While Exquemelin’s book is extremely well-written, according to Dunkelman, the extraordinary engravings by an unnamed Dutch illustrator provide its endurable value. “The engravings are truly, truly dramatic and even a bit horrifying when studied closely,” he added.
During the Q&A session following the presentation, the curator noted that the pirates were “pretty democratic” yet adhered to a racial hierarchy.
“If you could hold a cutlass, swing on a rope, and knew something about being on a ship, you could probably join a pirate crew,” he said. “Yet there was no equality among pirates—there was a captain and officers; and as far as I know, they were almost invariably white.”
The golden era of the “brothers of the coast”—the seagoing swashbucklers bound by their dislike of the Spanish—spans a relatively short history, just 40-50 years in the late 17th and early 18th centuries, according to Dunkelman.
“This great age of piracy is like the cowboys—it’s romanticized and somewhat distorted in terms of greater importance than it actually was,” he said. “Most of the pirates were captured and hung—a popular activity, especially in the Carolinas. They were much more active than in Florida, in the 18th century they didn’t have a great deal of longevity.

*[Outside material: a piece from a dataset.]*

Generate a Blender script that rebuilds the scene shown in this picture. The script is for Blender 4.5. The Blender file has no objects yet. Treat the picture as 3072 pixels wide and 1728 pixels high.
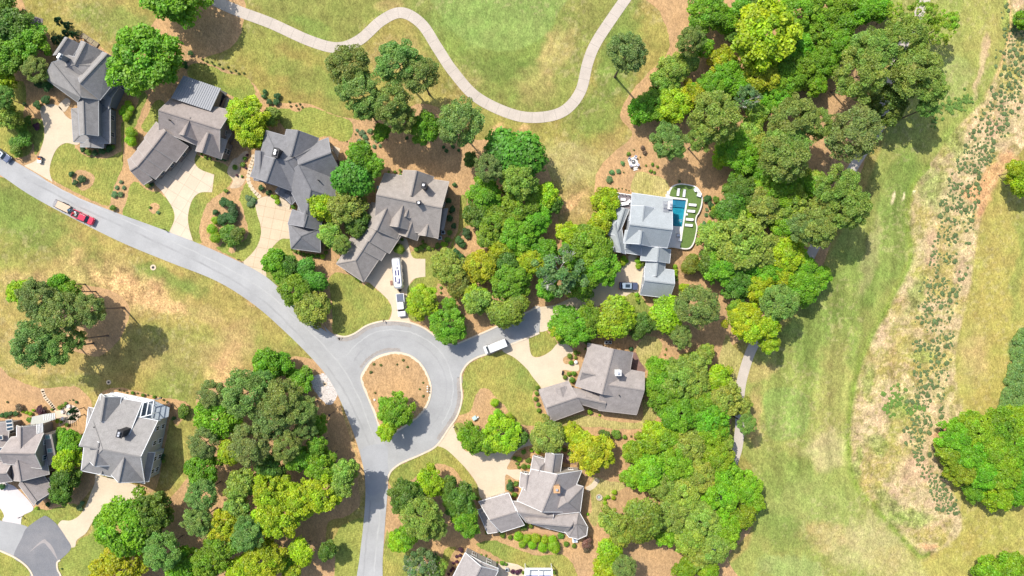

For most of them, 8-10 years was their career—they didn’t last as long as baseball players do today.”
Dunkelman indicated that during the several hundreds of years that pirates roamed the seas, more than tens of thousands of ships were lost. “And nearly every month some new shipwreck is found—some so deep in the ocean that they will never be recovered, but others closer to shore and that have been preserved and are waiting to be explored. It’s the delight of divers,” he said.
The gallery’s next exhibition will explore expansion to the West—the shift from ships to trains as a means of livelihood and as a form of excitement—and the building of the transcontinental railroads, marking a change from mom-and-pop local railroads to a system of control and standardization in the mid-19th century, Dunkelman noted.